# WHAT THE TASK ASKS:
From the first line of the data below, copy each line up to the one containing "COL = SC.collection", and include that line too.

# RECORDED INFORMATION:
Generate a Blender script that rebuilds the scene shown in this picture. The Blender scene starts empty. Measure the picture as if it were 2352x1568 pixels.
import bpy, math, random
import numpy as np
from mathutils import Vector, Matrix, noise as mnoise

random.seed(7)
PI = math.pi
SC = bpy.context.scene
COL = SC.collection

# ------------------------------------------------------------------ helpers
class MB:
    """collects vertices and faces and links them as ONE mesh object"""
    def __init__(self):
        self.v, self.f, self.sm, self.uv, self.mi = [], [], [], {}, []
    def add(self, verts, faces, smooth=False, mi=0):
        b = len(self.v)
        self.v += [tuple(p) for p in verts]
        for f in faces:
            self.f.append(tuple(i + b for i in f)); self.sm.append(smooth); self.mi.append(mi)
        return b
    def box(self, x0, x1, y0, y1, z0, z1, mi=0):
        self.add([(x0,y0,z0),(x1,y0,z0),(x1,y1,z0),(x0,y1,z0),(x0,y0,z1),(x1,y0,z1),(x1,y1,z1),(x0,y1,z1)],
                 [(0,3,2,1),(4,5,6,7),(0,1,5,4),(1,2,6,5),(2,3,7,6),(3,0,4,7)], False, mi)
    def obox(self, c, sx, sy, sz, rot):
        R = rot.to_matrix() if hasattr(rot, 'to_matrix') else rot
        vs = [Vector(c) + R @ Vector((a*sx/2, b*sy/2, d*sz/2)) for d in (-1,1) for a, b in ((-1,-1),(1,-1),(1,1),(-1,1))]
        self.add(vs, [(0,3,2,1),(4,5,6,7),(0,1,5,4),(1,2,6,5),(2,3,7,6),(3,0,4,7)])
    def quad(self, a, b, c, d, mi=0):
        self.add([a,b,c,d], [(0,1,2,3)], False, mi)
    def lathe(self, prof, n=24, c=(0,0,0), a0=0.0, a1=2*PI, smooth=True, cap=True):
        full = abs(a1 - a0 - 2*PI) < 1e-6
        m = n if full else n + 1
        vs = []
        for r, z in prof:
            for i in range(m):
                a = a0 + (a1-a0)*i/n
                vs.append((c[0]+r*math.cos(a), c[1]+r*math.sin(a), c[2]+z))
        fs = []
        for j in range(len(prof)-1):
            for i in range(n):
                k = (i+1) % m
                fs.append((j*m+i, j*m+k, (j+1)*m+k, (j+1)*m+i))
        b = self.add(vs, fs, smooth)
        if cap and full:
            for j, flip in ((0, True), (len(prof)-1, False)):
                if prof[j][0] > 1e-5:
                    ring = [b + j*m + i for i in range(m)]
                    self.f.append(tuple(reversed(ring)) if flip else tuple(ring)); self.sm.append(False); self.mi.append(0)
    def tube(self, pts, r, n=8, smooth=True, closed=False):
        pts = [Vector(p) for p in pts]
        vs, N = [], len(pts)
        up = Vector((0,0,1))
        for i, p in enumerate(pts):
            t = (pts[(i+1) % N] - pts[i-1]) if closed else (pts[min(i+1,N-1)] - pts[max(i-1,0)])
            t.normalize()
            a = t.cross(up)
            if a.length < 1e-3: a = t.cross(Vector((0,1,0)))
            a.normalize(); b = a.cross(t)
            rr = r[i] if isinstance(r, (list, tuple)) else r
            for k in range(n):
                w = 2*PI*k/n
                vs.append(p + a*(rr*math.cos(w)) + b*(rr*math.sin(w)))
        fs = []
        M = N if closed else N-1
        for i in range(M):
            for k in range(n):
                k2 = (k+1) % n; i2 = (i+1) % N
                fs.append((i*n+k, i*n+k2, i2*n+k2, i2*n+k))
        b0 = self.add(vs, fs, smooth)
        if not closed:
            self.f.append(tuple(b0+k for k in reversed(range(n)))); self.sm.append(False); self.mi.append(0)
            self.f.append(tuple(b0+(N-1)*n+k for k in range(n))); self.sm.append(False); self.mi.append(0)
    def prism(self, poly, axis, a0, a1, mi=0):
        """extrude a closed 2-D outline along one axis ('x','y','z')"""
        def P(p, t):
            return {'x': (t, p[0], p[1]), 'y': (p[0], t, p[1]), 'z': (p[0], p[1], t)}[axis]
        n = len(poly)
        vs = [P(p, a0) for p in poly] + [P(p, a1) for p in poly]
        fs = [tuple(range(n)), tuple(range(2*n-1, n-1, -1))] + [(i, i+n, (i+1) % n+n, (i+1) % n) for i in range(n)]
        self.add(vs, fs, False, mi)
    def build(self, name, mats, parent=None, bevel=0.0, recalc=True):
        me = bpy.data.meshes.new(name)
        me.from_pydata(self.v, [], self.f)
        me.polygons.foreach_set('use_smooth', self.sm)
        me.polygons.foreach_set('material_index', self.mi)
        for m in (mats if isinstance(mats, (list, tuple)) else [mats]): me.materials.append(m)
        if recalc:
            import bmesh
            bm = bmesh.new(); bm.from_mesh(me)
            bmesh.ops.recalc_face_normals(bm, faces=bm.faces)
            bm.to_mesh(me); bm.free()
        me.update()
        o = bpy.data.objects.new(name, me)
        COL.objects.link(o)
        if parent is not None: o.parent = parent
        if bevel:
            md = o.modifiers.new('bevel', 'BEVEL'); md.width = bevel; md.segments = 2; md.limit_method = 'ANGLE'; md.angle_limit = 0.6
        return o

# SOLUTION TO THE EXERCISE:
Generate a Blender script that rebuilds the scene shown in this picture. The Blender scene starts empty. Measure the picture as if it were 2352x1568 pixels.
import bpy, math, random
import numpy as np
from mathutils import Vector, Matrix, noise as mnoise

random.seed(7)
PI = math.pi
SC = bpy.context.scene
COL = SC.collection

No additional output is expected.